> _DIRECTIONS_
Return the listing below unchanged, minus its pictures.

> _COLLECTED DATA_
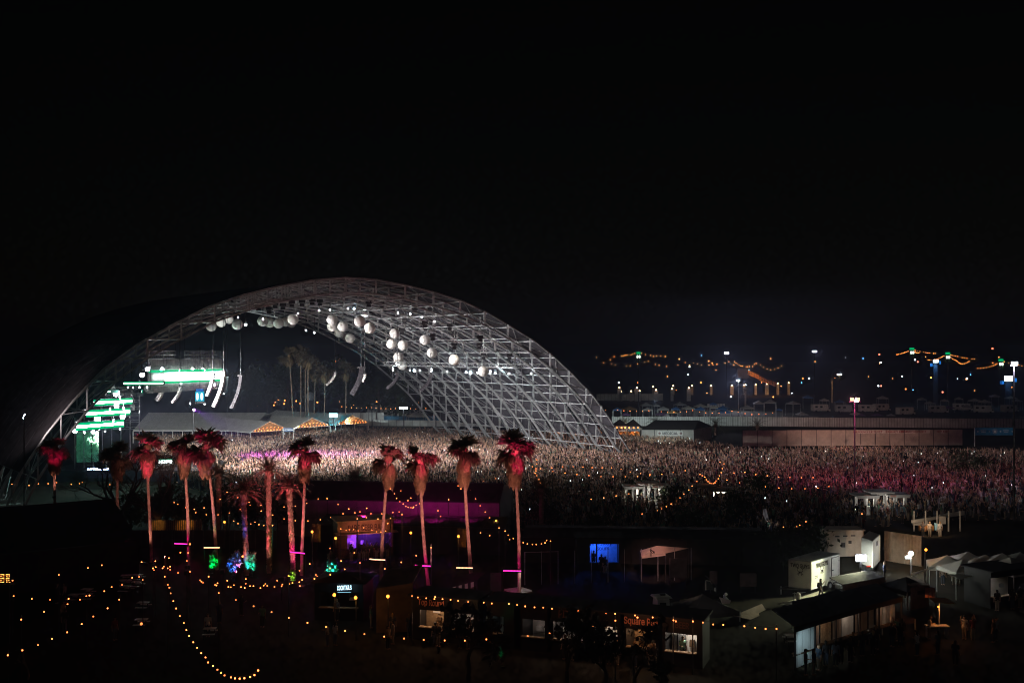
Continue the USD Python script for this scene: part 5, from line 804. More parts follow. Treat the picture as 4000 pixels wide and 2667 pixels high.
fl = T('feather_banner', 'tall leaning pale feather banner standing in the thin crowd', 'banner', PG(3002, 120)); a, b = P(3004, 2052, 120), P(2985, 1985, 120); fl.part('sail', MB().slab([a + (-.1, 0, 0), a + (.18, 0, .1), b + (.38, 0, -.6), b + (.22, 0, 0), b + (-.1, 0, -.1), b + (-.18, 0, -.7)], .03), mat('banner_cloth', (.45, .42, .42), .85)); fl.part('pole', MB().bar((a[0], 120, 0), b, .03, 5), DSTEEL); fl.spot(a + (0, -3, .3), (a + b) / 2, (.9, .9, 1), .35, .1, 35, 1)
FLOOD = P(3364, 2178, 91.3); fm = floodlight('dazzling tower floodlight beside the white box truck', 3364, 2178, 91.3, emit('white_lamp_strong', (.95, .98, 1), 90), 0, 2, hw=.42, hh=.5, sp=.46)
fm.spot(FLOOD + (-.3, -.6, .1), PZ(3200, 2300, 1), (.95, .98, .62), 8.0, .3, 44, 1); fm.spot(FLOOD + (.1, .5, .2), P(3388, 2205, 97), (.95, 1, .92), 7.0, .2, 25, 1); fm.spot(FLOOD + (.6, -.8, .3), PZ(3800, 2200, 3), (.95, 1, .85), .75, .3, 60, 1)
TRW = mat('trailer_white', (.68, .68, .62), .45, var=.06, scale=.6)
# trailer: near long side between two ground points, seen corner on
ta, tb, tc = PZ(3081, 2310), PZ(3168, 2322), PZ(3279, 2285)
tl = T('food_trailer', 'white food trailer lettered TWO GUYS with a crab emblem, floodlit on its door side', 'trailer', tb); z = np.array([0, 0, 1.0]); hz = 2.85; lift = z * .45
td = ta + (tc - tb)
def wall(t, p, q, z0, z1, m, nm='wall', th=.06): return t.part(nm, MB().slab([p + z * z0, q + z * z0, q + z * z1, p + z * z1], th), m)
f1 = wall(tl, ta, tb, .45, hz, TRW, 'end_wall'); f2 = wall(tl, tb, tc, .45, hz, TRW, 'side_wall'); wall(tl, tc, td, .45, hz, TRW, 'far_wall'); wall(tl, td, ta, .45, hz, TRW, 'far_wall'); tl.part('roof', MB().slab([ta + z * hz, tb + z * hz, tc + z * hz, td + z * hz], .1), TRW); tl.part('floor', MB().slab([ta + z * .45, tb + z * .45, tc + z * .45, td + z * .45], .12), DSTEEL)
for p, q in ((ta, tb), (tb, tc)):
    for zz_ in (.47, hz): tl.part('edge_trim', MB().bar(p + z * zz_, q + z * zz_, .05, 4), STEEL)
tl.part('corner_trim', MB().bar(tb + z * .45, tb + z * hz, .05, 5), STEEL)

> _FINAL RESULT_
Continue the USD Python script for this scene: part 5, from line 804. More parts follow. Treat the picture as 4000 pixels wide and 2667 pixels high.
fl = T('feather_banner', 'tall leaning pale feather banner standing in the thin crowd', 'banner', PG(3002, 120)); a, b = P(3004, 2052, 120), P(2985, 1985, 120); fl.part('sail', MB().slab([a + (-.1, 0, 0), a + (.18, 0, .1), b + (.38, 0, -.6), b + (.22, 0, 0), b + (-.1, 0, -.1), b + (-.18, 0, -.7)], .03), mat('banner_cloth', (.45, .42, .42), .85)); fl.part('pole', MB().bar((a[0], 120, 0), b, .03, 5), DSTEEL); fl.spot(a + (0, -3, .3), (a + b) / 2, (.9, .9, 1), .35, .1, 35, 1)
FLOOD = P(3364, 2178, 91.3); fm = floodlight('dazzling tower floodlight beside the white box truck', 3364, 2178, 91.3, emit('white_lamp_strong', (.95, .98, 1), 90), 0, 2, hw=.42, hh=.5, sp=.46)
fm.spot(FLOOD + (-.3, -.6, .1), PZ(3200, 2300, 1), (.95, .98, .62), 8.0, .3, 44, 1); fm.spot(FLOOD + (.1, .5, .2), P(3388, 2205, 97), (.95, 1, .92), 7.0, .2, 25, 1); fm.spot(FLOOD + (.6, -.8, .3), PZ(3800, 2200, 3), (.95, 1, .85), .75, .3, 60, 1)
TRW = mat('trailer_white', (.68, .68, .62), .45, var=.06, scale=.6)
# trailer: near long side between two ground points, seen corner on
ta, tb, tc = PZ(3081, 2310), PZ(3168, 2322), PZ(3279, 2285)
tl = T('food_trailer', 'white food trailer lettered TWO GUYS with a crab emblem, floodlit on its door side', 'trailer', tb); z = np.array([0, 0, 1.0]); hz = 2.85; lift = z * .45
td = ta + (tc - tb)
def wall(t, p, q, z0, z1, m, nm='wall', th=.06): return t.part(nm, MB().slab([p + z * z0, q + z * z0, q + z * z1, p + z * z1], th), m)
f1 = wall(tl, ta, tb, .45, hz, TRW, 'end_wall'); f2 = wall(tl, tb, tc, .45, hz, TRW, 'side_wall'); wall(tl, tc, td, .45, hz, TRW, 'far_wall'); wall(tl, td, ta, .45, hz, TRW, 'far_wall'); tl.part('roof', MB().slab([ta + z * hz, tb + z * hz, tc + z * hz, td + z * hz], .1), TRW); tl.part('floor', MB().slab([ta + z * .45, tb + z * .45, tc + z * .45, td + z * .45], .12), DSTEEL)
for p, q in ((ta, tb), (tb, tc)):
    for zz_ in (.47, hz): tl.part('edge_trim', MB().bar(p + z * zz_, q + z * zz_, .05, 4), STEEL)
tl.part('corner_trim', MB().bar(tb + z * .45, tb + z * hz, .05, 5), STEEL)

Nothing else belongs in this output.